SHREK TERCEIRO
Chris Miller e Raman Hui, Shrek the Third, EUA, 2007

O reino de Tão Tão Distante nunca foi tão tão próximo, e Shrek Terceiro sabe bem disso. Logo no começo vemos o Príncipe Encantado interpretando a si mesmo numa peça vagabunda de dinner theater que já instala o encanto verde dos dois filmes anteriores nos limites da mitologia: aquela história íntima das aventuras sentimentais de um ogro virando a maior referência de narrativa amorosa para este universo fantástico, o mote da aceitação das diferenças sendo ultrapassado por sua glorificação, num momento em que todos querem ser feios e flatulentos, mas já se dão por satisfeitos se conseguirem só um boneco ou um autógrafo de Shrek. É o mesmo início de Homem-Aranha 3: temos aqui um protagonista posando de estrela, uma fama exterior ao filme que é incorporada por ele, duplicando-se no seu interior esta mesma sensação de domínio experimentada pelos espectadores. Sabemos Shrek de cor e salteado, e é em cima deste sentimento de segurança que o terceiro filme se constrói.

O interesse pela insubmissão aos esquemas de storytelling da Disney já não é o que move a série. Bagunçar o coreto dos contos de fada, aliás, nunca tinha sido uma tarefa assumida integralmente por Shrek, mas sempre houve ali um bom barato na incorporação de elementos da cultura de massas: não era exatamente a subversão do faz-de-conta, mas sim uma atualização dele, uma tentativa de encurtar a distância histórica que separava as influências culturais dos desenhos da primeira metade do século passado daquilo que hoje povoa o imaginário do espectador contemporâneo. Shrek Terceiro, no entanto, se apega exclusivamente a este artifício. Importante aqui é explorar ao máximo esse estágio multi-referencial, do qual agora toma parte o próprio universo de Shrek, ele mesmo mais um desses símbolos do pop. Outra vez o Gato de Botas fazendo aquela carinha fofa, outra vez a surpresa de personagens até ali tão cândidos revelando-se verdadeiros ases das artes marciais à Matrix, outra vez a incorporação de dubladores famosos que dizem, por sua simples escalação, tudo aquilo que a trajetória dos personagens a que emprestam suas vozes tentará nos mostrar dramaturgicamente.
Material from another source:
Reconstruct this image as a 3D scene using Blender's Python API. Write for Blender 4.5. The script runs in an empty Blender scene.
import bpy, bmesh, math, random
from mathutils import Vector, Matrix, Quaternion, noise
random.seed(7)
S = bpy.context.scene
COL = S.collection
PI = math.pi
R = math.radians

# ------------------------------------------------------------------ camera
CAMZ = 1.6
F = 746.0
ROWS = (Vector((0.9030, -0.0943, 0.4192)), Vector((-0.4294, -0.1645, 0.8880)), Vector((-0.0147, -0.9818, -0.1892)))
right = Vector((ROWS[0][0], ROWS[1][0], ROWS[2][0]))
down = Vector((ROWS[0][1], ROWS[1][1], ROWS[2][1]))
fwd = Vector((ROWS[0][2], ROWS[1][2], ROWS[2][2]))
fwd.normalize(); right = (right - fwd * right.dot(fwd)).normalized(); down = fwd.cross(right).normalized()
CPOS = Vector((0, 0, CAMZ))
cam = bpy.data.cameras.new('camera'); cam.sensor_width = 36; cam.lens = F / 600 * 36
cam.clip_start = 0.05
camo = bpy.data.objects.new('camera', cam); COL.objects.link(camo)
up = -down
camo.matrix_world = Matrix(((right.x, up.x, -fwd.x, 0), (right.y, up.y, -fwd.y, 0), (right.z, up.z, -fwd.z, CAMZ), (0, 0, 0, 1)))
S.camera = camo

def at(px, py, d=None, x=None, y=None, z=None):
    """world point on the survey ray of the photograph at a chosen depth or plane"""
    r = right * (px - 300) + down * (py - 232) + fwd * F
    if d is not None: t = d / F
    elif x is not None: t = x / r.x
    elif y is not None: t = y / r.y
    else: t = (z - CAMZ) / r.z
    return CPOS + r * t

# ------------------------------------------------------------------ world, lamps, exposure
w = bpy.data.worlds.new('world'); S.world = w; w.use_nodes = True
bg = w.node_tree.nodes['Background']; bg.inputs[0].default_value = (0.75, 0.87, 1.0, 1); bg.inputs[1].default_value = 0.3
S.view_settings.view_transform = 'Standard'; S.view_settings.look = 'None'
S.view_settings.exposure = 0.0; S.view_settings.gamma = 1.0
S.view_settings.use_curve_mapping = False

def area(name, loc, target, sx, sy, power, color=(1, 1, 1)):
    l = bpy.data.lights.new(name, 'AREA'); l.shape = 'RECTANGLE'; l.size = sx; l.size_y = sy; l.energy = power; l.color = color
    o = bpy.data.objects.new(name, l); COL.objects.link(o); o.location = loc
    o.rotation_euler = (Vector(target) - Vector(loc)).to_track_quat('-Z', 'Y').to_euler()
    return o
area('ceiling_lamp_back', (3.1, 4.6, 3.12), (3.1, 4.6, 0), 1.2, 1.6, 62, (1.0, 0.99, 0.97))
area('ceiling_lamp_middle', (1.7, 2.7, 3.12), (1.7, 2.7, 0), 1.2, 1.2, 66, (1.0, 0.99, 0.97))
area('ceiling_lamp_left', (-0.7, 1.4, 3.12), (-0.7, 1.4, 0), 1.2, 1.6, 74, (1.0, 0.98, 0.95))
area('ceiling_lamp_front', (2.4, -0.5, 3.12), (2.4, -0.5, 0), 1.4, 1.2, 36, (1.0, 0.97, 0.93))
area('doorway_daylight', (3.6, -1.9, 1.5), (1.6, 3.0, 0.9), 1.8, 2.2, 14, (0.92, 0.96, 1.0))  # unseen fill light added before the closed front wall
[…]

Em Shrek Terceiro todas as piadas são internas.

E se, no máximo da criatividade de Chris Miller e dos outros operários empregados ali, o que vemos é a ridicularização fácil das mais estabelecidas figuras fabulares (com o quarteto feminino formado por Branca de Neve, Bela Adormecida, Rapunzel e Cinderela) é porque fabular por conta própria é algo que Shrek Terceiro só faz por pura obrigação de sentido – é difícil imaginar que o filme fizesse o mesmo sucesso se decidisse assumir a veia de programa de esquetes cômicas da qual está aqui tão intimamente investido, sobretudo pelas ótimas presenças vocais de Amy Poehler, Cheri Oteri, Maya Rudolph e Amy Sedaris, todas elas filhas do Saturday Night Live, ou ainda com os velhos John Cleese e Eric Idle do Monty Python’s Flying Circus. Nenhum problema com a lição de moral, nenhum problema com o corolário de boas intenções, das quais o inferno e o filme estão repletos, mas o modo atrapalhado e preguiçoso com que as “questões” de Shrek Terceiro são apresentadas lembram muito mais um episódio corriqueiro de série animada de tevê do que a pompa de cereja-do-bolo de uma trilogia existente aqui. O chamado à seriedade está lá, e chega curiosamente no momento em que o apuro técnico da animação deixa o monstrengo muito mais “humano”, com nuances de expressão facial e corporal que os filmes anteriores não tinham. Esse adicional de humanidade é instalado no filme como se estivéssemos diante de uma propaganda institucional que dá dicas sobre como lidar com a crise de meia-idade, e tudo em Shrek Terceiro se resolverá através de longos discursos morais em que erros são desfeitos e lições valiosas são aprendidas. Mas a verdade é que chega a ser até cruel exigir responsabilidade paterna de um personagem de quem, até pouco tempo atrás, só pedíamos uma seqüência de peidos numa banheira de lama.